> _EXERCISE MATERIALS_:

──────────

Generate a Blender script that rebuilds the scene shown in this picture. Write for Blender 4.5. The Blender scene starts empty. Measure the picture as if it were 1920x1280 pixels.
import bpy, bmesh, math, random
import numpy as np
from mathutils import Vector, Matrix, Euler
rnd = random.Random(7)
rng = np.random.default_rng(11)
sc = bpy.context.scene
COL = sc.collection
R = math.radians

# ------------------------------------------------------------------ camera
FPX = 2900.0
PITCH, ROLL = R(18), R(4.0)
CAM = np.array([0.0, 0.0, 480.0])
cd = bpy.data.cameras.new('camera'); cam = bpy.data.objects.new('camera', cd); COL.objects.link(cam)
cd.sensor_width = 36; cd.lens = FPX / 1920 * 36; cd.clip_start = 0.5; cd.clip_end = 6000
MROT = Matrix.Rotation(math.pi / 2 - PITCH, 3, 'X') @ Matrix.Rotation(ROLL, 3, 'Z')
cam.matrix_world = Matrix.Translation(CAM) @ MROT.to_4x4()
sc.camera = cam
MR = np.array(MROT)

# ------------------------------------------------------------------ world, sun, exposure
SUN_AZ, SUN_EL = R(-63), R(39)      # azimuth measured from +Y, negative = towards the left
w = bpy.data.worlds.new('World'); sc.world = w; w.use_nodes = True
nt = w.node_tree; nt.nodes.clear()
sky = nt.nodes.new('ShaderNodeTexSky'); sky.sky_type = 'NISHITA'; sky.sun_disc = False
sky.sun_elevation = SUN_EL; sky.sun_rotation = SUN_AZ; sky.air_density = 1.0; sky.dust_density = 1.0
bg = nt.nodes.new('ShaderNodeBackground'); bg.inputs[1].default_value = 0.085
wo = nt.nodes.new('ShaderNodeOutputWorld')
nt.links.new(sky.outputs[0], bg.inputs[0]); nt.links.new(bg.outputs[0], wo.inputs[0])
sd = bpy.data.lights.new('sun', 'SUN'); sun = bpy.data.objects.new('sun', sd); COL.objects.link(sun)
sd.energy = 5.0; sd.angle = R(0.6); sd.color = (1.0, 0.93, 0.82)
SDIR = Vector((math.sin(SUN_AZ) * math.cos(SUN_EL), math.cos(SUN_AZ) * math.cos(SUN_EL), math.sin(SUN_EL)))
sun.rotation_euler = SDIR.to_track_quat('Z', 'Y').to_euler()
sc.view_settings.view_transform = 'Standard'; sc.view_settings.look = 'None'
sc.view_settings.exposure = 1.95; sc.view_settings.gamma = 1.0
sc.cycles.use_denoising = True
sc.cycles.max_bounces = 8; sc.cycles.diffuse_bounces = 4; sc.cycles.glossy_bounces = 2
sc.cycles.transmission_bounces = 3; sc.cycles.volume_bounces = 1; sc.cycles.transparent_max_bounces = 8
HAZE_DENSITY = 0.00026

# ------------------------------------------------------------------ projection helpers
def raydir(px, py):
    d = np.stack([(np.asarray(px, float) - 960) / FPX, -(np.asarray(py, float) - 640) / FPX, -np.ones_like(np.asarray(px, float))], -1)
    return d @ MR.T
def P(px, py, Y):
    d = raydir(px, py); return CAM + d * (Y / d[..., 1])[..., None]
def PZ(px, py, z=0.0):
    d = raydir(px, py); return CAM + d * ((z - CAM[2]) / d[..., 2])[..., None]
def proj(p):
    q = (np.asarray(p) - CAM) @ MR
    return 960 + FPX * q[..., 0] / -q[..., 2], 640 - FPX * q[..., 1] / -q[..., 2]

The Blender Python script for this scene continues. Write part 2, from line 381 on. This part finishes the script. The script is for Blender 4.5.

──────────

Check each line of the records for "script" and copy the ones that contain it.

Generate a Blender script that rebuilds the scene shown in this picture. Write for Blender 4.5. The Blender scene starts empty. Measure the picture as if it were 1920x1280 pixels.
The Blender Python script for this scene continues. Write part 2, from line 381 on. This part finishes the script. The script is for Blender 4.5.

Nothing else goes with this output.